E, S, don’t forget G
ESG investing is here to stay. Green or sustainable bonds are now mainstream. Amazon and Kellogg are just two of the most recent global companies to offer them.
Investors are scrutinising company annual reports to understand how they are meeting ESG standards. Which ESG standards, no one actually knows – there are well over 300 different sets of criteria for measuring ESG credentials. The CFA recently published its draft of ESG disclosure standards – adding yet more to the mix.
The ability to communicate your environmental and social narrative to the outside world is essential. As the financial markets have shown – ‘sustainable’, ‘climate’ and ‘green’ bonds, are all the rage. But that’s only part of the picture. What about governance bonds, or diversity debt? They don’t exist.
Don’t be quick to forget the G of ESG. Especially now lockdown restrictions are lifting, the commute has restarted and there is a focus on the rise of emissions caused by people travelling to and from work.
According to Investment Week, over 55% of high net worth individuals placed climate change risk as a top three ESG issue. Only 9% placed diversity in the same bracket and 12% considered executive pay a top ESG priority.
Attenborough and Thunberg have been advocates of climate change, sustainability and the environment, burning up column inches, dominating the debate. But the media isn’t to blame for these inherent investment biases.
Think back further to the ‘Black Lives Matter’ protests and subsequent cultural change played out through social media feeds and news programmes. A diversity story that received global coverage, with 67% of Americans expressing some form of support for the movement. Yet diversity remains difficult to navigate for the uninitiated.
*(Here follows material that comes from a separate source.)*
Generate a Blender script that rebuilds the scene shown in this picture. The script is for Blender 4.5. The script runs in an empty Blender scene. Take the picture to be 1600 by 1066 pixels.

Offence can easily, and rightfully, be caused with the wrong phrase or outlook.
As they used to say in the 19th Century: ‘Human nature is above all things lazy’. It is far easier to talk about the environment, reducing carbon emissions and building a sustainable future than it is to talk about more socially challenging topics of gender politics, racial divides and age prejudices.
Every investor knows the importance of ESG, but they need to remember all three aspects are as important as the other in creating the future investment approach.
As a business, commit and communicate action across the full ESG spectrum to ensure your company delivers real, sustained change.